The little children, instead, know how to welcome them, and Jesus thanks the Father for them: “I bless you,” He says, because You have revealed the Kingdom of Heaven to little ones. Jesus praises Him for the simple people whose hearts are free from presumption and self-love. The little ones are those who, like children, feel their need and are not self-sufficient. They are open to God and allow themselves to be amazed at His works. They know how to read His signs, to marvel at the miracles of His love! I ask all of you, and even myself, do we know how to marvel at the things of God or do we take them for passing things?

Brothers and sisters, if we think about it, our lives are filled with miracles — they are filled with deeds of love, signs of God’s goodness. Before these, however, even our hearts can remain indifferent and become habitual, curious but not capable of being amazed, of allowing themselves to be “impressed.” A closed heart, an armed heart, that does not have the capacity of being amazed. To impress is a beautiful verb that brings to mind photographic film.
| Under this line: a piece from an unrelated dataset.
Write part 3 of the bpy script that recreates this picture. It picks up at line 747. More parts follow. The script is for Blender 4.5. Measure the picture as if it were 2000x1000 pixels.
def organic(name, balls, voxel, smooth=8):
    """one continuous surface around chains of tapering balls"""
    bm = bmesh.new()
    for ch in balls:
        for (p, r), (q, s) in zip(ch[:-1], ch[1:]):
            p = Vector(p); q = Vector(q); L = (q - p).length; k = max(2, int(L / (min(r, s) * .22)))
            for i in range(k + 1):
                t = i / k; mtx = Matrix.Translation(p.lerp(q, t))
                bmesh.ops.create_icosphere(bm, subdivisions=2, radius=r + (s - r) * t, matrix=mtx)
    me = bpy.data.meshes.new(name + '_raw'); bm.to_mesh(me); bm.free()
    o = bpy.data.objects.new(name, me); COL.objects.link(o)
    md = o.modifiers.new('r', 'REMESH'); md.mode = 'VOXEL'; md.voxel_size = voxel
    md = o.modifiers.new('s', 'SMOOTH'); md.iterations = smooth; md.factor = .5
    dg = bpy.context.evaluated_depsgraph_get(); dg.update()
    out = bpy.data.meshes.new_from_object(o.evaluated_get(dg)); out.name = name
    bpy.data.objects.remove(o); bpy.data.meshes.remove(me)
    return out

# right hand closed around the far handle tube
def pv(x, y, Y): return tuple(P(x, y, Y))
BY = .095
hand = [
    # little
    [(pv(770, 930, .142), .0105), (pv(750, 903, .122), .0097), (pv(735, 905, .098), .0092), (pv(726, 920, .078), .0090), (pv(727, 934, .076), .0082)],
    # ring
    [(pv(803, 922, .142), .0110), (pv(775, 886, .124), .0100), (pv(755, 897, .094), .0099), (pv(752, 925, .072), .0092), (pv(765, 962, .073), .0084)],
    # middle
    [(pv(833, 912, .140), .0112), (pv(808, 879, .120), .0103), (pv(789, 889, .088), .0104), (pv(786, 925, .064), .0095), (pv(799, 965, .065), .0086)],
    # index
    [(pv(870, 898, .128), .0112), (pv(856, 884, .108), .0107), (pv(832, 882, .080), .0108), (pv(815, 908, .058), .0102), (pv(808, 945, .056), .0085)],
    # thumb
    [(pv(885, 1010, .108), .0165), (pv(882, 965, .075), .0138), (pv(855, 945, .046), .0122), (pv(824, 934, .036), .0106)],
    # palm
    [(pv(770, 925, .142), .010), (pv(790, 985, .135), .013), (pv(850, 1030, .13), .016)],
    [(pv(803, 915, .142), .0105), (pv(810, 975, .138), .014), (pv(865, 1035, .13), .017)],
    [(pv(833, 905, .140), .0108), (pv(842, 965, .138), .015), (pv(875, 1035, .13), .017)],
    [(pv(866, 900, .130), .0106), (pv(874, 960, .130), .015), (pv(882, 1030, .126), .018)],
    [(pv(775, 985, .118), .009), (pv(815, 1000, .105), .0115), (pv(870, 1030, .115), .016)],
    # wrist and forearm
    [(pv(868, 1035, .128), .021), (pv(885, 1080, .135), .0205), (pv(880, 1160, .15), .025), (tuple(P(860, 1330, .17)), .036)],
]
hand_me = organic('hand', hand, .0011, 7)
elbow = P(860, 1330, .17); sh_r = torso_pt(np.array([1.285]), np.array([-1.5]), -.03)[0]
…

This is the correct behaviour before God’s works: to take a photo of His works in our minds so it is impressed on our hearts, to then be developed in our lives through many good deeds, so that this “photograph” of God who is love becomes ever brighter in us and through us.

And now, let us ask ourselves: In the deluge of news that overwhelms us, do I, as Jesus shows us today, know how to stop before the great things of God, those that God accomplishes? Do I allow myself to marvel like a child at the good that silently changes the world? Have I lost the capacity to be amazed? And do I thank the Father each day for His works? May Mary, who exulted in the Lord, make us able to be amazed by His love and to thank Him with simplicity.